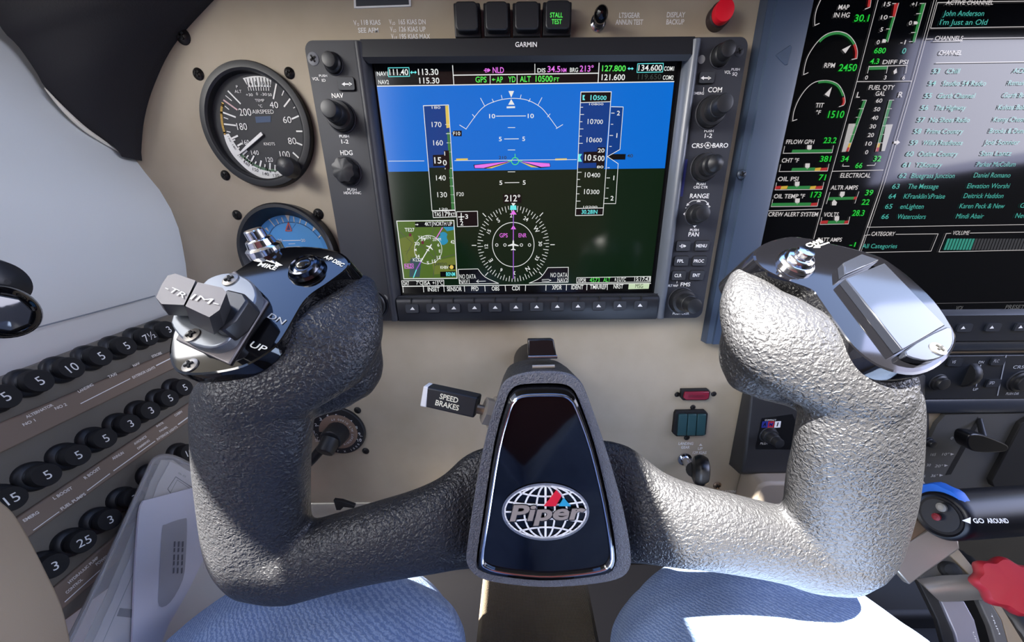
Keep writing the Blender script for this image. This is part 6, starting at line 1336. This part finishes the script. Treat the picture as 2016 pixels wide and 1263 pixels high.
# ================================================================== cabin shell out of the picture: it shades the cockpit and stands in the reflections
M_LINER = mat('cabin liner', (112, 108, 102), 0.8); M_CARPET = mat('dark carpet', (46, 42, 40), 0.95); M_DARKW = mat('dark cabin trim', (60, 58, 56), 0.8)
b = MB(); b.box(V((0.2, -0.2, -0.845)), V((1.0, 0, 0)), V((0, 1.5, 0)), V((0, 0, 0.02)), M_CARPET); struct(b, 'floor', 'dark carpeted cabin floor', 'floor')
b = MB(); b.box(V((0.3, 0.40, -0.36)), V((0.8, 0, 0)), V((0, 0.02, 0)), V((0, 0, 0.46)), M_BLACKM); struct(b, 'wall_front', 'black firewall behind the instrument panel', 'wall')
b = MB(); b.box(V((0.3, -1.62, -0.12)), V((0.9, 0, 0)), V((0, 0.02, 0)), V((0, 0, 0.70)), M_DARKW); struct(b, 'wall_back', 'dark cabin bulkhead behind the seats', 'wall')
b = MB()  # unseen slats added overhead; their gaps shape the sunlight on yoke and thighs
b.box(V((1.02, -0.6, -0.36)), V((0.02, 0, 0)), V((0, 1.0, 0)), V((0, 0, 0.47)), M_DARKW); b.box(V((1.02, -1.21, 0.33)), V((0.02, 0, 0)), V((0, 0.39, 0)), V((0, 0, 0.22)), M_DARKW); struct(b, 'wall_right', 'dark right cabin wall below and behind the side window', 'wall')
b = MB(); CZ = 0.55
b.box(V((0.28, -1.11, CZ)), V((0.78, 0, 0)), V((0, 0.49, 0)), V((0, 0, 0.02)), M_LINER)
struct(b, 'ceiling', 'pale cabin ceiling liner', 'ceiling')
b = MB()  # unseen slats added overhead; their gaps shape the sunlight on yoke and thighs
b.box(V((-0.07, -0.24, CZ)), V((1.13, 0, 0)), V((0, 0.10, 0)), V((0, 0, 0.02)), M_LINER)
b.box(V((-0.385, -0.555, CZ)), V((0.025, 0, 0)), V((0, 0.065, 0)), V((0, 0, 0.02)), M_LINER)
for x0, x1 in ((-1.1, -0.405), (-0.362, -0.205), (-0.065, 0.30)):
    b.box(V(((x0 + x1) / 2, -0.48, CZ)), V(((x1 - x0) / 2, 0, 0)), V((0, 0.14, 0)), V((0, 0, 0.02)), M_LINER)
struct(b, 'trim_5', 'unseen overhead slats added to break up the sunlight', 'trim')
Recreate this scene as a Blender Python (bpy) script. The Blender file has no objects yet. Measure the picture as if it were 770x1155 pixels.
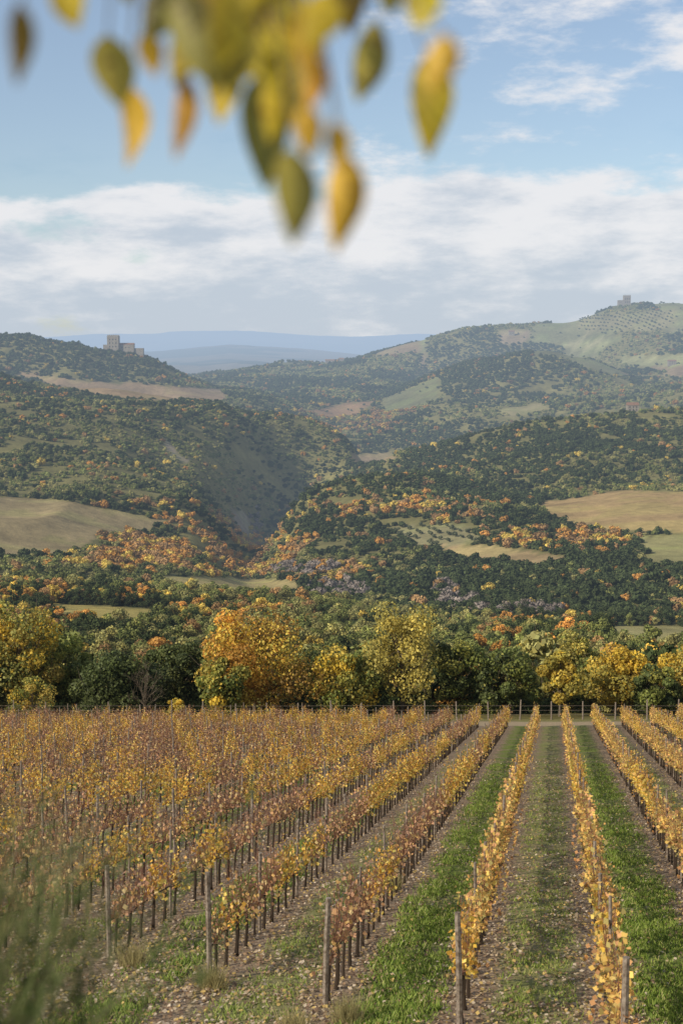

-----

THE TASK = Return all the lines that contain the string "script".

EXERCISE RESULT =
Keep writing the Blender script for this image. This is part 6, starting at line 1336. This part finishes the script. Treat the picture as 2016 pixels wide and 1263 pixels high.
Recreate this scene as a Blender Python (bpy) script. The Blender file has no objects yet. Measure the picture as if it were 770x1155 pixels.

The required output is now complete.